Solomon has had four separate two-hour visits with his daughter since his son disappeared, and is permitted telephone contact with her every day, said Terry.
But some, like Sacks, believe he should have sole custody.
“When a mother and father are divorced or separated, and a child welfare agency removes the children from the mother’s home for abuse or neglect, an offer of placement to the father, barring unfitness, should be automatic,” said Sacks.
Yet, Sacks pointed out, when fathers inform child welfare officials that they would like their children to live with them, the agencies seek to place the children with their fathers in only 15 percent of cases, according to a study by the Urban Institute…
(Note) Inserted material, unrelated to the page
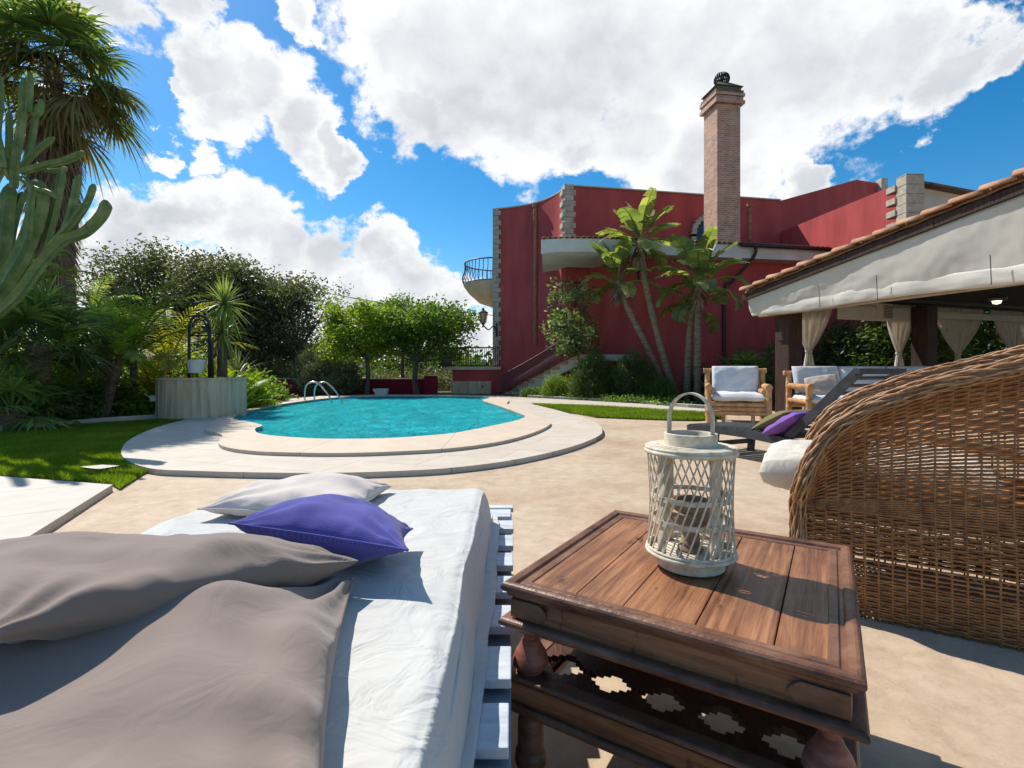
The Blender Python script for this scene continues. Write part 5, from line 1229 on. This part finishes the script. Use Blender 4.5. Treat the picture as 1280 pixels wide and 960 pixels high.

Fathers and Families claims that Metalwala is a victim of two common problems. First, Family Law Commissioner Jacqueline Jeske, a former domestic violence prosecutor, approved a restraining order against Metalwala.
This was done despite the fact that Biryukova had previously made false abuse charges, and Child Protective Services had concluded that these new abuse charges were also false, said Sacks.
“Biryukova, having lied to police about the circumstances surrounding the disappearance of her son Sky, is a thoroughly discredited accuser,” said Sacks.